• **Goal**: Reproduce the opening lines of the records exactly, up to and including the line in which "return (640+F*X/dep, 360-F*up/dep)" occurs.

___ Material provided ___

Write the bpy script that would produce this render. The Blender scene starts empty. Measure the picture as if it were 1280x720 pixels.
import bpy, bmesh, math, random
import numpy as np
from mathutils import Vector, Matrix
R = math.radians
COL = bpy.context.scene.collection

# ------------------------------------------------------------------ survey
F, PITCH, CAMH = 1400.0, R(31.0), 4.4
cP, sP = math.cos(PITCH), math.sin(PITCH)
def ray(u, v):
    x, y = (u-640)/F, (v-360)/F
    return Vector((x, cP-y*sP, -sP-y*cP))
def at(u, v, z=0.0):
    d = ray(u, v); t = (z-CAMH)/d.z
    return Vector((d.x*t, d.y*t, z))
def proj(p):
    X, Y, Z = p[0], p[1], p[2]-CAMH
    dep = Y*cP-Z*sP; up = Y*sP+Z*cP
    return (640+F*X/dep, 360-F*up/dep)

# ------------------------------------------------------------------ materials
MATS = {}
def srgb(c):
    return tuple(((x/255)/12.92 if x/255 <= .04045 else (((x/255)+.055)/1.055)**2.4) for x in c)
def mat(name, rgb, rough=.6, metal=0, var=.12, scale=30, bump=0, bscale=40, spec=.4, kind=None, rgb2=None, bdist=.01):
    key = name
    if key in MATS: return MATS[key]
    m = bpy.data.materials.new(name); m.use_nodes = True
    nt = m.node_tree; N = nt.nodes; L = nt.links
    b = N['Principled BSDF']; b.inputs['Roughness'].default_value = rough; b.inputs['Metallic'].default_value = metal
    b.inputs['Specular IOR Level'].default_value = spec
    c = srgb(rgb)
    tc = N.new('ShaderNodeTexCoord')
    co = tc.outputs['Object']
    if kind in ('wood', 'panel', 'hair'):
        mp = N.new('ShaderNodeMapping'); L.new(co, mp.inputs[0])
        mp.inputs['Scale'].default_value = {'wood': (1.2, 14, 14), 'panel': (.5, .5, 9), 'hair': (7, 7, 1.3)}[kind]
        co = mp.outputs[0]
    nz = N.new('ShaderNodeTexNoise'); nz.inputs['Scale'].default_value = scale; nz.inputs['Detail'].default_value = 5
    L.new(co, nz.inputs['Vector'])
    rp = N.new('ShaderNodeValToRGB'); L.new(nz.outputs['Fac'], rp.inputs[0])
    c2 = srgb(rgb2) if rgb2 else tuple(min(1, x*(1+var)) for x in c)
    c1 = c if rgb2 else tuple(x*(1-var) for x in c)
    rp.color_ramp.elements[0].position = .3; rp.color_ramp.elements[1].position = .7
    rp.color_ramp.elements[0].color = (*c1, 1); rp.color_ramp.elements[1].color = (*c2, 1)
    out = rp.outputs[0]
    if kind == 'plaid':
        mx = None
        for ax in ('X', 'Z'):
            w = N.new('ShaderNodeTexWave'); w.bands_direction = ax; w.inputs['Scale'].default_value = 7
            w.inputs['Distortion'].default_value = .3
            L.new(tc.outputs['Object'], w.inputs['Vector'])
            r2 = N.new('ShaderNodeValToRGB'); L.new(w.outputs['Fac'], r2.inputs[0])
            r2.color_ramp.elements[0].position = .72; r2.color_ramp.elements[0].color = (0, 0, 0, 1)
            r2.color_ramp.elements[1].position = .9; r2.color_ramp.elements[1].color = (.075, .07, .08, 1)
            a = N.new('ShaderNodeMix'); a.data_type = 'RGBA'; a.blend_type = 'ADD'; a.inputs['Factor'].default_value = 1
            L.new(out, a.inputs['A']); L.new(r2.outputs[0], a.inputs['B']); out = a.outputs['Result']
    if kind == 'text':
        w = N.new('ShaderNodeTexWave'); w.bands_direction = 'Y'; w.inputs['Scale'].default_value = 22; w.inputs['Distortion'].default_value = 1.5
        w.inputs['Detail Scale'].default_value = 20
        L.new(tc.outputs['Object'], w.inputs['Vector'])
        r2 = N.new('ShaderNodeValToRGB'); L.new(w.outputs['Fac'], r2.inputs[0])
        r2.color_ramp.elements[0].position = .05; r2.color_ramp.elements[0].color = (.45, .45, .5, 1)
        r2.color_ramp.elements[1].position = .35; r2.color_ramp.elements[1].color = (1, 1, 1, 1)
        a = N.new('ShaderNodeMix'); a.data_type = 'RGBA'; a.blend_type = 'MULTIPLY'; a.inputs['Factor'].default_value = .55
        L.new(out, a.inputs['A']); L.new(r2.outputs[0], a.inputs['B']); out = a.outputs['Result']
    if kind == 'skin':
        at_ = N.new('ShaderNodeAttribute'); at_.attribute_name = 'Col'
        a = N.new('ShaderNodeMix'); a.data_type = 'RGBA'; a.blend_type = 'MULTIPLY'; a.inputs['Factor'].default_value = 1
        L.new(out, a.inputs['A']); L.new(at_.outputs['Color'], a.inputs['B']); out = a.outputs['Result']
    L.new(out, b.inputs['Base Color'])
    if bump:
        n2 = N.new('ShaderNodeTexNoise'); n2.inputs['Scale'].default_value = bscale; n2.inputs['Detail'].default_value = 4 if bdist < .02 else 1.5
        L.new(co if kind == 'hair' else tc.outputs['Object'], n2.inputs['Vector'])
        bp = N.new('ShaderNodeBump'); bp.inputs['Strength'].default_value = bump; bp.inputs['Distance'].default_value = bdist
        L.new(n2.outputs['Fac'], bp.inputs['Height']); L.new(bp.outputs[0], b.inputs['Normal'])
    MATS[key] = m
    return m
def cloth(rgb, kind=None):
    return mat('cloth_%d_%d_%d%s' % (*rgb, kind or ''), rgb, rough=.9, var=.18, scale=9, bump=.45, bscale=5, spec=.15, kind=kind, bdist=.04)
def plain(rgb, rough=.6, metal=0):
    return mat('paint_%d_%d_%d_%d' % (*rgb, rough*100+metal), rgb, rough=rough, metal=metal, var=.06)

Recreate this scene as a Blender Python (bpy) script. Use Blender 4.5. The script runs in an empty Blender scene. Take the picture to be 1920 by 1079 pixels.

___

• **Written solution**:
Write the bpy script that would produce this render. The Blender scene starts empty. Measure the picture as if it were 1280x720 pixels.
import bpy, bmesh, math, random
import numpy as np
from mathutils import Vector, Matrix
R = math.radians
COL = bpy.context.scene.collection

# ------------------------------------------------------------------ survey
F, PITCH, CAMH = 1400.0, R(31.0), 4.4
cP, sP = math.cos(PITCH), math.sin(PITCH)
def ray(u, v):
    x, y = (u-640)/F, (v-360)/F
    return Vector((x, cP-y*sP, -sP-y*cP))
def at(u, v, z=0.0):
    d = ray(u, v); t = (z-CAMH)/d.z
    return Vector((d.x*t, d.y*t, z))
def proj(p):
    X, Y, Z = p[0], p[1], p[2]-CAMH
    dep = Y*cP-Z*sP; up = Y*sP+Z*cP
    return (640+F*X/dep, 360-F*up/dep)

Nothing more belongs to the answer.